Portugal dispõe de uma matriz de liberdade e tolerância. A história regista como marcos do nosso contributo para a civilização o fim da pena de morte e a abolição do tráfico de escravos, datando de meados do século XIX a legislação que lhe pôs fim. E mesmo tendo terminado há quase meio século a colonização portuguesa, nunca esta foi considerada violenta e desumana.

Os episódios de racismo no nosso país felizmente são escassos. Mas, ainda assim, são demasiados. Que um episódio no futebol sirva então para voltar a debater a questão e promover um abanão nas consciências. Sem que se encontre qualquer desculpa ou justificação para comportamentos que ponham em causa a igualdade entre todos. Se transigirmos hoje, ou aceitarmos sob qualquer pretexto estes comportamentos, estaremos a aceitar como normal quaisquer outros episódios de discriminação, seja pela etnia ou género, seja pela idade ou religião.

Hoje parece fácil protestar por este ato.
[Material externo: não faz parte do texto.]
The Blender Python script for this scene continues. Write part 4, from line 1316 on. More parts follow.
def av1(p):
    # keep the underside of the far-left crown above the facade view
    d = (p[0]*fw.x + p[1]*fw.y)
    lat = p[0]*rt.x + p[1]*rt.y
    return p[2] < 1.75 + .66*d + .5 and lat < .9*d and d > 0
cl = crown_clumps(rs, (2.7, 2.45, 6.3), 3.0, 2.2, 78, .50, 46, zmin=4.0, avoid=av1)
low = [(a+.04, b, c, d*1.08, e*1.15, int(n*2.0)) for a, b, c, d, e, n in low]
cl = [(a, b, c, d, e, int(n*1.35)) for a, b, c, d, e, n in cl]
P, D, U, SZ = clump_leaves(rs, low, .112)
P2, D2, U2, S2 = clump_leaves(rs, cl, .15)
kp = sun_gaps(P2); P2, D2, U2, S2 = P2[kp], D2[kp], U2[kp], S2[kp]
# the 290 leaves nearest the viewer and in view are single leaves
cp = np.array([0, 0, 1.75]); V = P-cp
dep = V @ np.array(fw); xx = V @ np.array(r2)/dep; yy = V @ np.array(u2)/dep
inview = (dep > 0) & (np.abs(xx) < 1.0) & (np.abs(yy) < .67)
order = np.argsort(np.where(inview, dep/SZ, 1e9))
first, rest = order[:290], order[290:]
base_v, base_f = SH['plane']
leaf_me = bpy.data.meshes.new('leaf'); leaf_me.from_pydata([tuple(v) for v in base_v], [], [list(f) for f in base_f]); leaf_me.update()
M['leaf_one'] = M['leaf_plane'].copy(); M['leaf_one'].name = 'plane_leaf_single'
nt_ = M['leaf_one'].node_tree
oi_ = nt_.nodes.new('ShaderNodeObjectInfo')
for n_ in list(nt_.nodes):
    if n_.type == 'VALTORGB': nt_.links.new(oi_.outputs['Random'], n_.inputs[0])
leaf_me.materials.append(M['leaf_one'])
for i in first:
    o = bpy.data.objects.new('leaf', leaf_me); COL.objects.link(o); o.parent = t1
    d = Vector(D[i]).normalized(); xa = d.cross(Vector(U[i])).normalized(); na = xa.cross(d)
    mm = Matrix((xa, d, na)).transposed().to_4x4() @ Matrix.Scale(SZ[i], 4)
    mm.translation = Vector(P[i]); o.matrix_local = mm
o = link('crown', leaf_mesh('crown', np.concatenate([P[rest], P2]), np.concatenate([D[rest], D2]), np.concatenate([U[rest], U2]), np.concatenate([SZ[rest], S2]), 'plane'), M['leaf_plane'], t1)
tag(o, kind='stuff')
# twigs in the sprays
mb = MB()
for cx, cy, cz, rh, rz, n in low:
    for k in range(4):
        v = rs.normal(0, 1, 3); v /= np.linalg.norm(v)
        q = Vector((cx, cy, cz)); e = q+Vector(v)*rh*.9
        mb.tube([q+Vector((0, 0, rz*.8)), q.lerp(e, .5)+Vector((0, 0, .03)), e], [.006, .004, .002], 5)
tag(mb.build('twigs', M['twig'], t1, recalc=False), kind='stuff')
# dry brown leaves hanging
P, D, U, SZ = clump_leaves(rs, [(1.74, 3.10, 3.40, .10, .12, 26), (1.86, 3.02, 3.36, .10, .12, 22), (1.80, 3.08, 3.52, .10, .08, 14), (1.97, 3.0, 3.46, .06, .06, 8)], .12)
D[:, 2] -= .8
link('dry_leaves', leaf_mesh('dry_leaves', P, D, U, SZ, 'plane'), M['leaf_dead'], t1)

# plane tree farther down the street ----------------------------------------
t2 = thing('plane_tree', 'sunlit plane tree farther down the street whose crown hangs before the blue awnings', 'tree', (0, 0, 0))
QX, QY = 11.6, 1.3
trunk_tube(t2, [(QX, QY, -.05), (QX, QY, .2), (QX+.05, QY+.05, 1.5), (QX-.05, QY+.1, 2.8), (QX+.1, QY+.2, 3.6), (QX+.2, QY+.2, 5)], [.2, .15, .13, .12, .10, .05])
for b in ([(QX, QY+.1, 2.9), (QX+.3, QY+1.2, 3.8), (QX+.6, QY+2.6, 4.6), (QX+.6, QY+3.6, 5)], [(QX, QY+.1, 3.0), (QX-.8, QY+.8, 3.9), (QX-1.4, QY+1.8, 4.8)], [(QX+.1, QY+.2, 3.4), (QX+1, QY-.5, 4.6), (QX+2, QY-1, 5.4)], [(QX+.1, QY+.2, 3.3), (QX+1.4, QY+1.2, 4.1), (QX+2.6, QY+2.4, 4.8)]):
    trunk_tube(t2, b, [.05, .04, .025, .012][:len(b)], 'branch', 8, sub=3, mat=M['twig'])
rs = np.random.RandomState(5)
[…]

Mas tomemos este momento para olhar para o mundo e constatar que os fundamentalismos e extremismos tendem a crescer e podem permitir que a discriminação, a violência e o ódio regressem e conduzam a atos ainda mais radicais, considerados como fazendo parte do quotidiano.
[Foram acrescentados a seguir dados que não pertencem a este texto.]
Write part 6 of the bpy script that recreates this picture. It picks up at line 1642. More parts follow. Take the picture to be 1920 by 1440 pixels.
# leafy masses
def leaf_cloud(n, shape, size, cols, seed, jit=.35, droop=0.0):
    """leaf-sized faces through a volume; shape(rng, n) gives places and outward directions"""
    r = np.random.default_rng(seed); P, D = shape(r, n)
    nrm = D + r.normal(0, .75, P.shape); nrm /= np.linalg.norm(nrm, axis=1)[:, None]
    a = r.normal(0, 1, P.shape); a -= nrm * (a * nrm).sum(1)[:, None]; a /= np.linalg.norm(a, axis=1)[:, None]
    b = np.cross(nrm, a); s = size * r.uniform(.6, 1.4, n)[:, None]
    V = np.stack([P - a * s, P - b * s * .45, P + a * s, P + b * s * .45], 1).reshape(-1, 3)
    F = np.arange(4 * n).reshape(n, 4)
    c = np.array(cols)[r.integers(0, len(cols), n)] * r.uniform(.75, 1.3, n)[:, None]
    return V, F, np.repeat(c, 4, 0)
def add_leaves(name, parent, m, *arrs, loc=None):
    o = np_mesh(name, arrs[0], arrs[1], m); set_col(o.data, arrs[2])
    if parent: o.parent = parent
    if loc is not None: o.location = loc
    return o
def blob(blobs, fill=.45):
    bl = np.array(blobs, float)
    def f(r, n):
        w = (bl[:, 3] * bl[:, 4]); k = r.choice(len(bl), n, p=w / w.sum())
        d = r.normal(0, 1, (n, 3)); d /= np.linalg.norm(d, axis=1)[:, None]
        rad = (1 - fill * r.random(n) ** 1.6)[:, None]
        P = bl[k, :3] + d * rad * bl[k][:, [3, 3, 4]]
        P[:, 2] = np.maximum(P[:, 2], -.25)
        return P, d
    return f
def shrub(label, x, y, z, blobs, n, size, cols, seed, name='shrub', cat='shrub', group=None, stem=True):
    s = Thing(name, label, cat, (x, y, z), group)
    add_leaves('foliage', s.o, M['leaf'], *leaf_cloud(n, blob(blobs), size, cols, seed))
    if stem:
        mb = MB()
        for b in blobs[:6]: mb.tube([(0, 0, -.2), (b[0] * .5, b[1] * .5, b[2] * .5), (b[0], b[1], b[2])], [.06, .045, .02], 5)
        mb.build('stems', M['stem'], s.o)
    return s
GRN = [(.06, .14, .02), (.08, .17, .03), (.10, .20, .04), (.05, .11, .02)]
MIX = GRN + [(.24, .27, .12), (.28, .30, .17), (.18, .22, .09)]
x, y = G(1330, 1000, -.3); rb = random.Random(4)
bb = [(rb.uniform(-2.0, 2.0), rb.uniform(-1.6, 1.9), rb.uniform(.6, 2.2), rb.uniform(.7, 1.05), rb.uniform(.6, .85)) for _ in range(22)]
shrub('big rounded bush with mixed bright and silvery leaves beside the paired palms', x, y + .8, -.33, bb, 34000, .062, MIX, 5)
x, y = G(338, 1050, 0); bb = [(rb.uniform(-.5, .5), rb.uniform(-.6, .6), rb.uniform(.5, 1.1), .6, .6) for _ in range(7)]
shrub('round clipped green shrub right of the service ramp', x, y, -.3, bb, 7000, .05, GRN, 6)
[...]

Nunca será demais regressar a este tema. E, por ele, promover relações pacíficas entre cidadãos e Estados, pelo retorno à discussão saudável entre religiões, praticar a competição e concorrência e não a agressividade que interfere com os discursos, que determina as opções, que incendeia os espíritos.

O racismo não é um chavão. É uma manifestação contranatura perante a diversidade que enriquece a humanidade. Há quem não saiba conviver com os outros, e com isso demonstra a sua própria pequenez. Nestes atos não pode haver conivência com os que praticam o desenraizamento social, escondidos nos seus grupos e mostrando uma enorme dose de cobardia.

Esta discussão não é de direita, nem de esquerda. Daí a unanimidade na sua condenação. Não pode haver aqui taticismos ou reservas Nem se podem admitir justificações, porque isso constitui uma condescendência com o partilhar de vida em sociedade, ou uma forma de mostrar que ainda não evoluímos o suficiente como Humanidade. Há temas que consideramos adquiridos que não o estão. E quando verificamos isso para além de recordar conceitos, agitando espantalhos, é porque os monstros apenas andam ocultos e o conflito espreita a cada distração.

Andamos a discutir os infindáveis direitos dos animais, a colocar na agenda as opções fraturantes de estilo de vida, a protestar sobre opções energéticas como se todas fossem as opções mais determinantes para a evolução do ser humano. E esquecemos os direitos já seculares, mais básicos, mais essenciais, mais indiscutíveis, integrados em instrumentos tão distantes que quase isolados, como a Declaração dos Direitos do homem e do cidadão da Revolução Francesa de 1789, ou constantes da Declaração Universal dos Direitos do Homem com mais de 70 anos.

A abolição do racismo não se fará por via legislativa ou por julgamento popular. Faz-se pela educação cívica, por não permitir que se promova a discriminação. Faz-se pela condenação firme de comportamentos que conduzam ao ódio, à violência ou a diminuição da humanidade.

E podemos repetir esta discussão pelos tempos fora, até que seja erradicada a questão entre pessoas. Em nome da humanidade.